At least seven members of Congress, including the chairman of the Senate Finance Committee, are planning to reintroduce legislation that would require many small businesses not offering retirement plans to enroll their employees in individual retirement accounts automatically.
WASHINGTON — At least seven members of Congress, including the chairman of the Senate Finance Committee, are planning to reintroduce legislation that would require many small businesses not offering retirement plans to enroll their employees in individual retirement accounts automatically.
First introduced in the last Congress, the legislation is expected to make financial advice more accessible to 71 million moderate-income workers, according to the financial advisers and pension experts who fashioned the proposal. Also, the bill would give advisers a foot in the door to small-business owners.
The proposal would require small businesses that employed more than 10 people, had been in business for at least two years and did not provide a retirement plan to offer employees payroll deduction plans for IRAs. Employees could elect not to participate in the IRAs.
Some advisers see an opportunity in the making.
“Those of us who choose consciously to work with middle-income people … are excited about any initiative that will help people save more,” said Kay Conheady, the principal of Apropos Financial Planning LLC, a fee-only investment advisory firm in Rush, N.Y. The firm works primarily with clients whose annual household income is below $100,000.
The legislation is a chance to advise people on how to invest their retirement savings. “People really do want somebody to just tell them what to do.
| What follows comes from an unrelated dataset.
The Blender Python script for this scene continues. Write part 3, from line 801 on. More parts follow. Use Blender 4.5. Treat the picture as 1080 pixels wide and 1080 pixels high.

A lot of my clients are in that boat,” Ms. Conheady said.
Her chief worry about the proposal is that employers would not be held to be fiduciaries as they currently are with 401(k) plans. Simplification of retirement plans such as 401(k)s is preferable to setting up another type of savings vehicle, Ms. Conheady said.
Prospects are good that the bill will move forward this year, said Mark Iwry, a senior adviser to The Retirement Security Project, a retirement savings research and advocacy organization that is supported by The Brookings Institution of Washington.
“There’s a recognition that this addresses precisely what [the Pension Protection Act] did not even purport to address — the other half of the population,” workers who do not have access to employer-
sponsored retirement plans, said
Mr. Iwry, who helped develop the proposal.
Taking another shot
The sponsors of the legislation in the last Congress, which include current Senate Finance Committee Chairman Max Baucus, D-Mont., plan to reintroduce the measure this year, their spokesmen said. Sen. Gordon Smith, R-Ore., ranking member of the Senate Committee on Aging, expects to introduce the bill at the end of the month, spokeswoman Kimberly Collins said.
Other sponsors include Sens. Jeff Bingaman, D-N.M., Kent Conrad, D-N.D., Herbert Kohl, D-Wis., John Kerry, D-Mass., and Rep. Phil English, R-Pa.
The proposal is similar to the automatic-enrollment provision for 401(k) plans included in the pension bill that was enacted last year.
Employers would have the option of sending employee payroll deductions to IRAs chosen by employees. But the funds also could be sent to financial services companies chosen by employers or to a government-administered system similar to the Thrift Savings Plan for federal employees.
Workers under the age of 50 could contribute up to $4,000 annually to IRAs. Those 50 and older could contribute $5,000 a year. Employers would not have to make contributions to the plans.
“It’s a retirement plan on training wheels,” said David John, a senior research fellow at The Heritage Foundation, a free-market-oriented think tank in Washington. He helped develop the proposal with Mr. Iwry.
Sky-high enrollment rates
Companies that have adopted automatic enrollment for 401(k) plans have experienced participation rates as high as 90% to 95% of their work force, compared with 70% for companies without automatic enrollment, said Brigitte Madrian, professor of public policy and corporate management at Harvard University’s John F. Kennedy School of Government in Cambridge, Mass.
An automatic-enrollment system could give advisers an introduction to more small-business owners, whom they could counsel to set up SIMPLE IRA and 401(k) plans that allow greater contributions. “You never can tell what small-business relationship might be the tip of an iceberg [to] somebody who wants to work with you on a more complex basis,” said Gil Armour, a San Diego-based financial adviser with AIG Financial Advisors Inc. of Phoenix.
Although initially account balances will be low, the accounts provide an opportunity for financial advisers to work with more employees than they have in the past, Mr. Armour said.
Longer term, the biggest effect for advisers could be the rollover market, said Trey Smith, an estate- and business-planning specialist in Nashville, Tenn., with SunTrust Investment Services Inc. of Atlanta. “It will cause a lot more money to move around, which is always good for the advisers,” he said.